Holland Cotter and The New York Times briefly mentioned the panel An Xiao led with Joanne McNeil for #class, organized by Jennifer Dalton and William Powhida and presented at Winkleman Gallery. Many thanks to Joanne and Winkleman Gallery for assisting with the correction:
Can we talk? That seems to be an urgent art world question, partly because of an economic shakedown that sensible people — i.e., the writers of art fair news releases — keep saying is over, or never happened. But New York artists, in need of jobs or apartments or ways to pay their art school loans, are pretty sure that it did happen, and that it isn’t all that over, even if the Armory Show really had an extraspecial year.
…And the writer Joanne McNeil and the artist An Xiao led a panel on the notion that the art world isn’t as racially integrated as it likes to think.
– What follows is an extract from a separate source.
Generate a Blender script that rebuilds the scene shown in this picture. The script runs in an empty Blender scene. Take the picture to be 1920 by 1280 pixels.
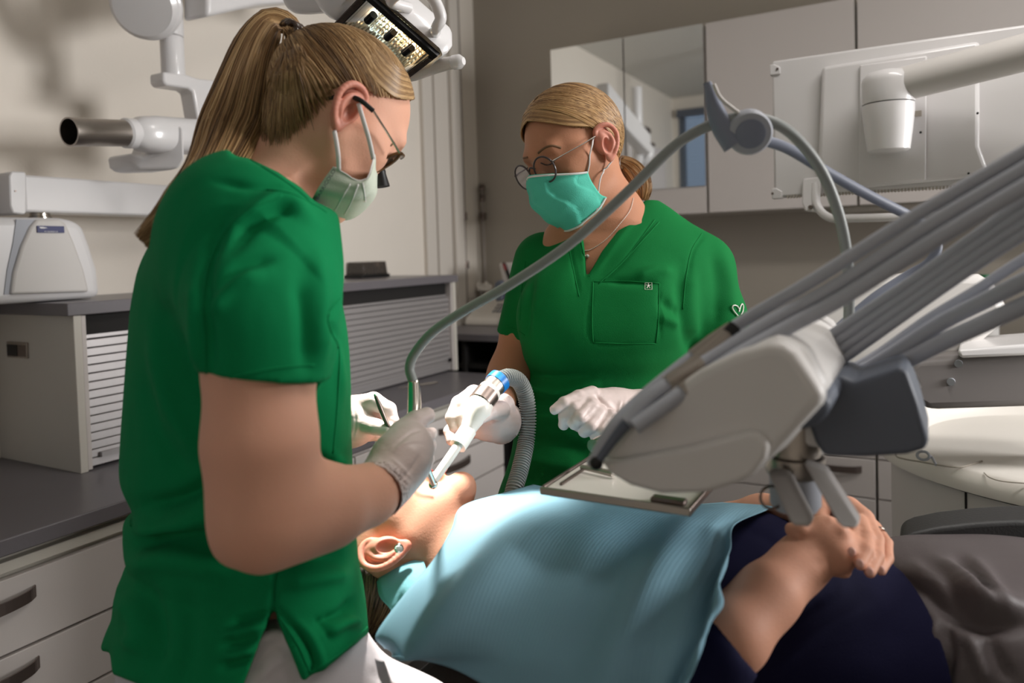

http://www.nytimes.com/2010/03/19/arts/design/19galleries-002.html
Sharon Butler also mentioned An and Joanne for her article about #class in The Huffington Post:
#class, a sprawling and innovative project at Winkleman Gallery in New York, closed last week. Artists William Powhida and Jennifer Dalton had turned the gallery into a “think tank” for guest artists, critics, academics, dealers, collectors, and anyone else interested in examining the way art is made, seen, and sold in our culture…. They included seasoned bloggers - Hrag Vartanian, Carolina Miranda, Barry Hoggard, James Wagner, An Xiao, Olympia Lambert, Loren Munk, Joanne McNeil, and many others (I organized a discussion about art school and the Ivory Tower) - in all the presentations and discussions, ensuring that blog and related coverage would be abundant.
http://www.huffingtonpost.com/sharon-l-butler/artists-take-on-the-art-i_b_516926.html
Many many kind thanks to both writers and publications for this coverage. It was an amazing event.